Говорить с ней о границах невозможно. Она обижается. Потом неделями не может прийти в себя, не разговаривает. Я чувствую огромную вину перед ней. Не сидела с ней, маленькой, подбрасывала своей матери. Не чувствовала толком привязанности. И заботы. Спохватилась, когда она выросла и вышла замуж.
Терапия открыла мне глаза, но к тому моменту у дочери была огромная обида на меня. И никакой терапии.
Они приезжают без предупреждения. Я в это время занята своими любимыми делами: я конструирую одежду. Мне интересно сделать что-то эдакое для себя. У меня куча идей. Я придумываю, как их воплотить.
Раздается звонок в дверь. Меня как будто изгнали из рая. Приехала дочь с внучкой и зятем. С того момента, как они заходят в квартиру, моя жизнь заканчивается. В душе зреют досада и злость. Но я молчу. Семейство проходит на кухню, намекая на угощение. Я понимаю их намерение, но изображаю неведение. Мечтаю, чтоб оставили в покое.
– А не выпить ли нам чаю?
…Не могу найти в себе силы на протест. Я как будто сделана из ваты, а голова чугунная. Наливаю чай, ставлю печенье. Продолжаю переживать внутренний траур. Зять решает рассказать что-то о работе. Прислушиваюсь к себе: не хочу слышать, не хочу вникать.
Хочу к своему конструированию. Хочу, чтобы ушли. Преодолевая гигантскую вину и стыд, наконец, говорю:
– Виталий, у меня нет сейчас сил тебя слушать. Я не была готова к тому, что вы приедете. У меня были свои планы.

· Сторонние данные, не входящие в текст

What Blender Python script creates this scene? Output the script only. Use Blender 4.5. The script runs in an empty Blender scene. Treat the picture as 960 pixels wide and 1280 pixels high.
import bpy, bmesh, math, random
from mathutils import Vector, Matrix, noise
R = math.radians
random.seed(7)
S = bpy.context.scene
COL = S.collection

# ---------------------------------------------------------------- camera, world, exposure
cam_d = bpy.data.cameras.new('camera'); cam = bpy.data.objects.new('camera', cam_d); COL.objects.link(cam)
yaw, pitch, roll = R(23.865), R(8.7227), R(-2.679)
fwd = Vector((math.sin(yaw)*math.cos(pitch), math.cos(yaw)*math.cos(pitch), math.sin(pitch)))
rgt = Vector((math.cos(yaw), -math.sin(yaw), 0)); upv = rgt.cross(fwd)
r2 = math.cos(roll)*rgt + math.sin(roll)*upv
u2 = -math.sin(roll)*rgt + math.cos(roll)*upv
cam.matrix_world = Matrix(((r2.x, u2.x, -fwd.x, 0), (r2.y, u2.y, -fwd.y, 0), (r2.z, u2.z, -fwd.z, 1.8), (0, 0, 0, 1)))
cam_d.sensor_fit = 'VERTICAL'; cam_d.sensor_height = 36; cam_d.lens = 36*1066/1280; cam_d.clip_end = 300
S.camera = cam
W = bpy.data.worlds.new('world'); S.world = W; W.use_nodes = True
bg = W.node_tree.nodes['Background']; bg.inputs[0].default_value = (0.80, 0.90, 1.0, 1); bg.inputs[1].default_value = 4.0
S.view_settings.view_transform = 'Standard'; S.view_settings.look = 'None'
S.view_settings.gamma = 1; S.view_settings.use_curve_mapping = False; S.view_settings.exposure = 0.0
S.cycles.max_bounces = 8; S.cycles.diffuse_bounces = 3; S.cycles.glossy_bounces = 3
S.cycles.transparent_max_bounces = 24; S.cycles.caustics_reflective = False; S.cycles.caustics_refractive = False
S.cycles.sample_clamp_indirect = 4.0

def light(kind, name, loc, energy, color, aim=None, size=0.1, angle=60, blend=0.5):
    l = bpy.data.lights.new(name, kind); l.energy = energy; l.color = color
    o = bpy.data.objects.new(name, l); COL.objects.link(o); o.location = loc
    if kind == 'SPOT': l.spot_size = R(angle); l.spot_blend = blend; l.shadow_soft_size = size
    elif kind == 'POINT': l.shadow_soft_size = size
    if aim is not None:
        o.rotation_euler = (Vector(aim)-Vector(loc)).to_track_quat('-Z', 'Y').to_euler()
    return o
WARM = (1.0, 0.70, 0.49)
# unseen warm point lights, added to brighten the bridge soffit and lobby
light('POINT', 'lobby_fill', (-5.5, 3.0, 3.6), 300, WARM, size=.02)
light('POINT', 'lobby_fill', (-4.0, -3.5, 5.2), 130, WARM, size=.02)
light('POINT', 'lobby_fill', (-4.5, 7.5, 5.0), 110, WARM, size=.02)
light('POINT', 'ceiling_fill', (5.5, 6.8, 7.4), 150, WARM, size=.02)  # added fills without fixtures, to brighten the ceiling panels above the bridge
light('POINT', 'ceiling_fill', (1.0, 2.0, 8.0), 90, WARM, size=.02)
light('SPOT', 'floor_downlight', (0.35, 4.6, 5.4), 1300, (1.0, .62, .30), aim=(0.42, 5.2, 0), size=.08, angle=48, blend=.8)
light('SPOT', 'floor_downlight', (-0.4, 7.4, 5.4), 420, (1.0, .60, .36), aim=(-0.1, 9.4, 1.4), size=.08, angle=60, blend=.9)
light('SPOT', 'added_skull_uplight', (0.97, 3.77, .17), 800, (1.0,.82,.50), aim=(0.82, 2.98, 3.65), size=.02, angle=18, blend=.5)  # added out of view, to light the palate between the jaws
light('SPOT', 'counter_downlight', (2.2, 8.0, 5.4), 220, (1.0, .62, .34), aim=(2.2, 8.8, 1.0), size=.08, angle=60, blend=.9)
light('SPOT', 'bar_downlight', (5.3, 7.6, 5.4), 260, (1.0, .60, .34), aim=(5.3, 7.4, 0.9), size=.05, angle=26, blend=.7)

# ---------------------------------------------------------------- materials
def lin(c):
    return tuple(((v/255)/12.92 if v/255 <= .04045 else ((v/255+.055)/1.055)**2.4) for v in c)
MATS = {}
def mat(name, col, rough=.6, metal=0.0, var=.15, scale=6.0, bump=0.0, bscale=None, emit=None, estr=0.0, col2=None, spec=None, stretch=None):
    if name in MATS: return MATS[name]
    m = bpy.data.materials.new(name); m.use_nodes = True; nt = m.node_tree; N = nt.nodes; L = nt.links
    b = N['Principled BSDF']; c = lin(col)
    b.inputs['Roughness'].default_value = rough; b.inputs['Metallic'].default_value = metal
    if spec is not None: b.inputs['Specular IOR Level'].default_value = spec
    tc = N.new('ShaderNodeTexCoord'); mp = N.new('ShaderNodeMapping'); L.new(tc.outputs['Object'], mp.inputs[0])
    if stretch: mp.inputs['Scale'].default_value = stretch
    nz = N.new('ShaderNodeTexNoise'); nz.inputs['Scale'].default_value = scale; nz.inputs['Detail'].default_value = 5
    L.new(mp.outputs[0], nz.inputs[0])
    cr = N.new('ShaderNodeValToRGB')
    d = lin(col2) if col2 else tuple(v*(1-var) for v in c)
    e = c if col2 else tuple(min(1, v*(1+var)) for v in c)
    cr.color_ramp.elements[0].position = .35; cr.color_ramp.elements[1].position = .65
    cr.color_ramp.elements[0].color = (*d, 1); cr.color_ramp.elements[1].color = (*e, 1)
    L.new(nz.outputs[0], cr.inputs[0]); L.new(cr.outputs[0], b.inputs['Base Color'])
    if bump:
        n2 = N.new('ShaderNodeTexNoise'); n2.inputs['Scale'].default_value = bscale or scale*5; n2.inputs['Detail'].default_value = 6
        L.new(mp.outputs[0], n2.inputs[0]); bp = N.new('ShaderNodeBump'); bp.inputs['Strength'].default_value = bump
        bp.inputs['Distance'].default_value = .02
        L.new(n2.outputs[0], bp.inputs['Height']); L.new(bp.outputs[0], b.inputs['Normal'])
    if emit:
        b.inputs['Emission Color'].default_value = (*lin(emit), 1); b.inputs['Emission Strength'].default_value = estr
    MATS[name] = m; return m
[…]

Зять пожимает плечами и замолкает на время. Через несколько минут возобновляет свой монолог. Я злюсь на него. Я злюсь на себя – за свою ватность, чугунность и мягкотелость. Моей дочери и ее мужу нужно четко обозначать границы, намеков они не понимают. Но я боюсь последствий. Через пару часов они уходят, я радостно закрываю дверь. Может, я никогда не встречу образцового уважения к своим границам. Но я могу хотя бы порадоваться тому, что они ушли.
И еще: я намерена настаивать… что меня необходимо предупреждать заранее о приезде и приносить сладости к чаю. И рано или поздно я добьюсь, чтобы они спрашивали разрешения, можно ли воспользоваться моей помощью.